S’inspirer des Voyages de Gulliver de par ses divers degrés de lecture nous permet d’accéder à un propos pour tous. Le roman d’aventures parle directement aux enfants par sa forme et par l’infinité de possibles qui y sont écrits. Les différents voyages ont la richesse des contes, convoquant le merveilleux, la découverte… Pour l’adulte, ces aventures apparaissent vite comme un récit de voyage onirique, un conte philosophique, une satire.
Le spectacle possède ces divers degrés de lecture, par une recherche esthétique de l’émerveillement, jouant sur les sensations et perceptions, tout en privilégiant sinon la portée philosophique, du moins l’enseignement que tire le héros de ses voyages. Un enseignement qu’il transmet au public.
L’adaptation du roman réduit chaque voyage à l’essentiel : la découverte d’un nouveau monde, de nouveaux êtres, portant le héros dans une aventure dont il tirera un enseignement. Une aventure menant à la réflexion. Le soin que Swift a accordé au discours est remplacé ici par un travail jouant sur les sensations.
Il est facile de décrire un monde sans paroles : il suffit de créer des images. Il est moins aisé de tenir un discours, mener une réflexion sans l’usage des mots.

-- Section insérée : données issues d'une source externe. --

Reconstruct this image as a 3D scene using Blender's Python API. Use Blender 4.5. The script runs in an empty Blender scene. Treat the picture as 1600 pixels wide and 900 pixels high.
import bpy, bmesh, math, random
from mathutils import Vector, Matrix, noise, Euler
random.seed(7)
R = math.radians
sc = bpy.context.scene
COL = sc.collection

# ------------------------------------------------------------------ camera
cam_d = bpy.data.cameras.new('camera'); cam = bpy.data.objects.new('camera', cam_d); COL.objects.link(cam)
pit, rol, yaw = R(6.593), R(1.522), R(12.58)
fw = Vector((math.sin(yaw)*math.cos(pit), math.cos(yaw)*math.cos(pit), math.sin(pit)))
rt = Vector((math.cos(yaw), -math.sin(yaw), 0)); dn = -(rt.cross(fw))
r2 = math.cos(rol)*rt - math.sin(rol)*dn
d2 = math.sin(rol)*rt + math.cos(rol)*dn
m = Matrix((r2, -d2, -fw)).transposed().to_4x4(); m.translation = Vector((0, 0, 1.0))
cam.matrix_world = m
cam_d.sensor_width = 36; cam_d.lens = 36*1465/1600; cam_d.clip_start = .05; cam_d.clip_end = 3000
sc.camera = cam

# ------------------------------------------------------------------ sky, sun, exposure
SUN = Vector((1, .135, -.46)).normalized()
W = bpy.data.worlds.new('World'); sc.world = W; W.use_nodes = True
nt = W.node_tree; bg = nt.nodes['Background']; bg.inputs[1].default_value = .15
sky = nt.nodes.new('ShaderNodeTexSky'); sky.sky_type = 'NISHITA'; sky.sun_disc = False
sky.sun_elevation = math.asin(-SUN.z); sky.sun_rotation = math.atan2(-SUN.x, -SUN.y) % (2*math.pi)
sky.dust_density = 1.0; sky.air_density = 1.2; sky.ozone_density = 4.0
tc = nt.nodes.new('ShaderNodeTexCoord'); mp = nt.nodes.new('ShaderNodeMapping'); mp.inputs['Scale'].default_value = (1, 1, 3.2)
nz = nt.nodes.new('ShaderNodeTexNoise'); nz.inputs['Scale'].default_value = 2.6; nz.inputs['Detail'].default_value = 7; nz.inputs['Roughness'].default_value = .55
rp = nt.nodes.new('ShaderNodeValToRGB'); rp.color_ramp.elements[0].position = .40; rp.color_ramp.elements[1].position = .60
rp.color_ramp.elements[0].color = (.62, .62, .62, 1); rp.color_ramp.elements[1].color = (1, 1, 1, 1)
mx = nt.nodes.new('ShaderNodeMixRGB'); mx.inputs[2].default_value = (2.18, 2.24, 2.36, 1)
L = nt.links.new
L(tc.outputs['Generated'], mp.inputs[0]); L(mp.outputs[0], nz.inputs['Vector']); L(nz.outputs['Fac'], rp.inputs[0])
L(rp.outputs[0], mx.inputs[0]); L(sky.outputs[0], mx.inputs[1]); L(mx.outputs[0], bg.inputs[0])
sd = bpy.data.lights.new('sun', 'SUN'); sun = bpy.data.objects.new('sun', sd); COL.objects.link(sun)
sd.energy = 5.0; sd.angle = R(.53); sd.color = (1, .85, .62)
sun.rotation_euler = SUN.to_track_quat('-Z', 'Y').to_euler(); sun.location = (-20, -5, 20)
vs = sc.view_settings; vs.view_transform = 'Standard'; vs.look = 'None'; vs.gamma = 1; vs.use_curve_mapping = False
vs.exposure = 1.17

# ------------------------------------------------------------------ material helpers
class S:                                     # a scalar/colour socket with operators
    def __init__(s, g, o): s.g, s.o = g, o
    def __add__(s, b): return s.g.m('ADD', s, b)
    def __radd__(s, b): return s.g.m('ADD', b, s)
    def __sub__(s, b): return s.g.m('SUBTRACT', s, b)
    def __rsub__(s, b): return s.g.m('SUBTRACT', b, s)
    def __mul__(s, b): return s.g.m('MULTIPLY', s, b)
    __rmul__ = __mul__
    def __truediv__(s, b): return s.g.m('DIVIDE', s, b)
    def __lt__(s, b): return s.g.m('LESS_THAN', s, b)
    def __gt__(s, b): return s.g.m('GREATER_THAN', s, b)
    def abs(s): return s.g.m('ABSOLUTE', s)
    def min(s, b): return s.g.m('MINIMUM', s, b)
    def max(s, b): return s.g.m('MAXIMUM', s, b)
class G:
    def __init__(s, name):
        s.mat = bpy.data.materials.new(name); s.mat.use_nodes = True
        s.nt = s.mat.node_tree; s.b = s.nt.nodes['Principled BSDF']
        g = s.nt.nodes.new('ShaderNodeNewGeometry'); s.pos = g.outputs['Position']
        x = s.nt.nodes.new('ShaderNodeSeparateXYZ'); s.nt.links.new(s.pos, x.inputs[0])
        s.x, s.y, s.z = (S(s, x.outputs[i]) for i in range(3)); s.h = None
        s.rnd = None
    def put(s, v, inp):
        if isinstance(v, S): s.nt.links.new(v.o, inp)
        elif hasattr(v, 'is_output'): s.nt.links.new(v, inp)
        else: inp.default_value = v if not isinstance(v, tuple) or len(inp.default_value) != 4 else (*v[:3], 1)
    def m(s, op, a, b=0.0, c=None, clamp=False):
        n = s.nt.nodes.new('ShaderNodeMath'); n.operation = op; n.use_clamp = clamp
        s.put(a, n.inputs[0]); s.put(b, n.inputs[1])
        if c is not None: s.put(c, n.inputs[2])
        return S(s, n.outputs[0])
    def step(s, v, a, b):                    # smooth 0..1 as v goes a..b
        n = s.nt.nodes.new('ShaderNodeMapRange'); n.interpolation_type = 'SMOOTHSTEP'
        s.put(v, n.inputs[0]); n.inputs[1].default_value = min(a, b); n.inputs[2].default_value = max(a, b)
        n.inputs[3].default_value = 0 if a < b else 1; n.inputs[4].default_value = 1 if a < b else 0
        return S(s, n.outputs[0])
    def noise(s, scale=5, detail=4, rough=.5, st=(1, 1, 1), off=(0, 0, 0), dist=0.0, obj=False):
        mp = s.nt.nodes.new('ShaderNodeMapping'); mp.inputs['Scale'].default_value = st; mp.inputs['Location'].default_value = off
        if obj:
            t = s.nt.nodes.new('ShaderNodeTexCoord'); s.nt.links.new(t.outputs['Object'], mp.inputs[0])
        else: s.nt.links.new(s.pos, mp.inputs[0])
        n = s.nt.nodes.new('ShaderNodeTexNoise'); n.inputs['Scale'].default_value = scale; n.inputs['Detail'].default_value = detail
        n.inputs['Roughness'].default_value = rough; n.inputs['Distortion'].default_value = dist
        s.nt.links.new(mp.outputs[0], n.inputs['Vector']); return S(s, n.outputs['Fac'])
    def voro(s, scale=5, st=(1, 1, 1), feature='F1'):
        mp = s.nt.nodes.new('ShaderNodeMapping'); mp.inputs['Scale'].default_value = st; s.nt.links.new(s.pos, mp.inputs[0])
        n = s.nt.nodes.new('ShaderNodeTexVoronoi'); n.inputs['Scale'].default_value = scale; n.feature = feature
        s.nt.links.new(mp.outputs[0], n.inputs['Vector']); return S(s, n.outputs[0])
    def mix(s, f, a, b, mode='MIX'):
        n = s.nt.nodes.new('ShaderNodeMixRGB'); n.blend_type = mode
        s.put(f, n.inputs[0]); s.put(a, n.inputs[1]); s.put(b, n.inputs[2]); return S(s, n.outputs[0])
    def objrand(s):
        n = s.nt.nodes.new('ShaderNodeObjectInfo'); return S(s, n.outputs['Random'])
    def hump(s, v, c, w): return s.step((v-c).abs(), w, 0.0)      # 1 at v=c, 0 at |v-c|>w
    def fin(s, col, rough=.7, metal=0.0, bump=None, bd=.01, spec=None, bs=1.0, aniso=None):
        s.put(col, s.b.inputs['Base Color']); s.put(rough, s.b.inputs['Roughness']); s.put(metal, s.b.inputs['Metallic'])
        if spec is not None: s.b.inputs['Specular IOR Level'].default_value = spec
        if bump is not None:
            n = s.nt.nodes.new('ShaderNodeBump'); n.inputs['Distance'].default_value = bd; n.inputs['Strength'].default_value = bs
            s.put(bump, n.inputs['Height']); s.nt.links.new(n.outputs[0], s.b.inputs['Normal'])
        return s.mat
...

Cette difficulté-là est au coeur du spectacle : il s’agit davantage d’inviter le spectateur à réfléchir sur ce qu’il voit, lui permettre de tirer des conclusions sur chaque action portée sur scène, plutôt que de lui imposer un point de vue sur le monde. Le regard que porte le héros sur chacune de ses rencontres, parce qu’il est silencieux, est alors transmis au public. Si le héros s’adresse au public et lui raconte ses péripéties, il sera un interlocuteur ; en revanche, s’il est donné au public de percevoir, entendre, voir, sentir ce que le héros ressent, le spectateur pourra davantage faire son propre voyage, et en tirer ses réflexions.
Le spectacle présente un acteur seul sur scène : le héros, dans son entière solitude, confronté au merveilleux. C’est bien parce qu’il est tout seul, perdu, souvent sans moyen de défense, qu’il est aux yeux de ceux qu’il rencontre une créature unique. En regard sur un seul comédien, le spectateur est alors convoqué dans un rapport immédiat au phénomène d’identification du héros. C’est avant tout un voyage personnel, individuel, intime.
Le travail scénique contribue à mettre en lumière ce principe d’identification : ce que le comédien voit, entend, perçoit, est identique aux perceptions du public; il y a une simultanéité des sensations et des émotions du plateau à la salle. Le mouvement de l’acteur, ses réactions physiques, sont alors comme ressentis, vécus par le spectateur.